The right-wing base is not merely disagreeing on policy; it’s being prepared for war. Examples abound, but one representative video was posted recently by a Texas police chief, Randy Kennedy. Kennedy encourages citizens to arm themselves so they are equipped to deal with radical religious extremists, then proceeds to say that an American is only answerable to God and Jesus Christ and warns that any attempt to confiscate guns will be met with a revolution.

Like Kennedy, much of the right is convinced they’re at war already. Bernie Sanders has talked of revolution, but his is a revolution of the 99 percent versus the 1 percent. For the right, it’s a revolution against the other half of the country – especially the 50 percent who are pro-choice and the 55 percent who support stricter gun laws. And politicians and the NRA are all-too-happy to feed their paranoia and equip them to wage that war.

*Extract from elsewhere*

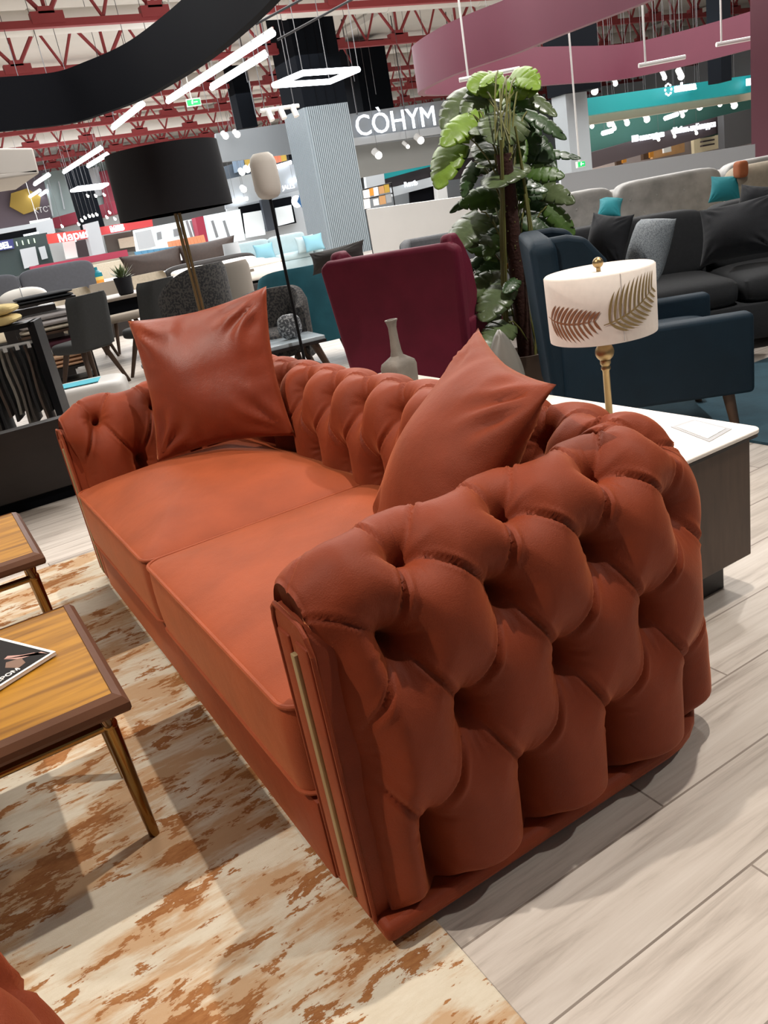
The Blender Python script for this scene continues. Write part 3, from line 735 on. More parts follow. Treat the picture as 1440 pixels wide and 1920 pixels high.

Tensions between whites and other ethnic groups, particularly Muslims, are being exploited by xenophobic GOP leaders like Trump. Even as thousands of Americans are slaughtered by legally purchased firearms, the right wants zero restriction on gun sales. In terms of death toll, there is no serious comparison between the Middle East and the US. But with firearm proliferation, daily mass shootings, and deep, uncompromising divisions being reinforced along racial, religious and party lines, we’re moving uncomfortably close to creating at home the conditions that lead to violence overseas.